Power of One

Power of One 2018 will be Saturday, May 19

At Holy Trinity, our faith and Ignatian tradition call us to build a more just world that upholds dignity, equality and access to social and economic opportunity for all. Our social justice ministry supports and facilitates living a life of justice and peace, and once a year we try to do this together as a parish. We call it the Power of One.

This year, we will celebrate and serve together on Saturday, May 19. Opportunities for service around the DC area are available throughout the day.

Any questions can be directed to Kate Tromble, ktromble@trinity.org

Reflections from "Rejoice and Be Glad," the Papal Call to Holines

The Pope’s own words: “No one is saved alone, as an isolated individual….I like to contemplate holiness in the patience of God’s people:...in the next-door neighbors, those who, living in our midst, reflect God’s presence. We might call them ‘the middle class of holiness.’ Let us be spurred on by the signs of holiness that the Lord shows us through the humblest members of that people….The Second Vatican Council stated clearly: ‘Strengthened by so many and such great means of salvation, all the faithful, whatever their condition or state, are called by the Lord—each in his or her own way — to that perfect holiness by which the Father himself is perfect.’...The Father’s plan is Christ, and ourselves in him. In the end, it is Christ who loves in us, for holiness is nothing other than charity lived to the full. As a result, the measure of our holiness stems from the stature that Christ achieves in us, to the extent that, by the power of the Holy Spirit, we model our whole life on his….The same distractions that are omnipresent in today’s world also make us tend to absolutize our free time….We need a spirit of holiness capable of filling both our solitude and our service….Jesus clears a way to seeing two faces, that of the Father and that of our brother….or better yet, one alone: the face of God reflected in so many other faces….Holiness, then, is not about swooning in mystic rapture. As Saint John Paul II said: ‘If we truly start out anew from the contemplation of Christ, we must learn to see him especially in the faces of those with whom he himself wished to be identified.’ Matthew 25:35-36 is...a call to recognize him in the poor and the suffering.”

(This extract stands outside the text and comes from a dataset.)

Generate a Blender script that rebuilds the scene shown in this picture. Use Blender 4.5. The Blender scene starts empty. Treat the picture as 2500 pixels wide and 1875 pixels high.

In Holy Trinity’s Power of One Day, parishioners can add to the list given by the Pope: “Our defense of the innocent unborn, for example, needs to be clear, firm and passionate, for at stake is the dignity of a human life, which is always sacred and demands love for each person, regardless of his or her stage of development. Equally sacred, however, are the loves of the poor, those already born, the destitute, the abandoned and the underprivileged, the vulnerable infirm and elderly exposed to covert euthanasia, the victims of human trafficking, new forms of slavery, and every form of rejection.”